Work to be completed
Begin with the line that contains "n = len(rings[0]);", end with the line that contains "for j in range(n", and extract exactly that stretch of lines.

Material for the task
......
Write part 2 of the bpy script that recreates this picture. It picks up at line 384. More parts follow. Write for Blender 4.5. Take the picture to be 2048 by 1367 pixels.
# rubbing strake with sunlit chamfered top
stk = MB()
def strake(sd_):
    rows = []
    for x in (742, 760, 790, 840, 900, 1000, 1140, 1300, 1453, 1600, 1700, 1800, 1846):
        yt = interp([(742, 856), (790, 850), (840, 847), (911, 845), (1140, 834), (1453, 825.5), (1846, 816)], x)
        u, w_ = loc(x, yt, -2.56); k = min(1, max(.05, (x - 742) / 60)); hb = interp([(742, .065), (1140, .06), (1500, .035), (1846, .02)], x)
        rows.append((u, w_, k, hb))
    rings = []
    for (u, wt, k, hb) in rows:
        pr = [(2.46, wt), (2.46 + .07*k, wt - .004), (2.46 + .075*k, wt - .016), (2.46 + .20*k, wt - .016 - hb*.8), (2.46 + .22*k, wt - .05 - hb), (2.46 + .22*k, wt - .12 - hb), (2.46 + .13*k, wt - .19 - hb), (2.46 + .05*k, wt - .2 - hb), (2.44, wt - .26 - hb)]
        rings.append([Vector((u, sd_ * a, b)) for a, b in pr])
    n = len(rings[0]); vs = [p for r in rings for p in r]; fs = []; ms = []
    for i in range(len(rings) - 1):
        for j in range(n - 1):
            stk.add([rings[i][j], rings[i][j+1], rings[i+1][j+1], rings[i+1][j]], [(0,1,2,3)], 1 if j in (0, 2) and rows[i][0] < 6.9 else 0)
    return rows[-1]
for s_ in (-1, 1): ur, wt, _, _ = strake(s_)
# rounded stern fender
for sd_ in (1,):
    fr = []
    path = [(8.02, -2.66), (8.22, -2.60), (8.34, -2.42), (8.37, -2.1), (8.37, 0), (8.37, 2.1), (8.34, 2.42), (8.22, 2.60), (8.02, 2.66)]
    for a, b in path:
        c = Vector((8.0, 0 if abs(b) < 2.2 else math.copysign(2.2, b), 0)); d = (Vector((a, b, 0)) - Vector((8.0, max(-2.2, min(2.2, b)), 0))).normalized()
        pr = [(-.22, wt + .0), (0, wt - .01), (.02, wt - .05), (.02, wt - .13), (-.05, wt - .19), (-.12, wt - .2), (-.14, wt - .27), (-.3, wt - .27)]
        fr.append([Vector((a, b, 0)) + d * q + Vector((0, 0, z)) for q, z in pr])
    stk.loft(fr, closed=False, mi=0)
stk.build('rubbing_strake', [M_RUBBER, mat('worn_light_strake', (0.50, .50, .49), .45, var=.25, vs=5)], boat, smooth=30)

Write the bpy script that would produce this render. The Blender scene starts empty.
......
Result of the task
    n = len(rings[0]); vs = [p for r in rings for p in r]; fs = []; ms = []
    for i in range(len(rings) - 1):
        for j in range(n - 1):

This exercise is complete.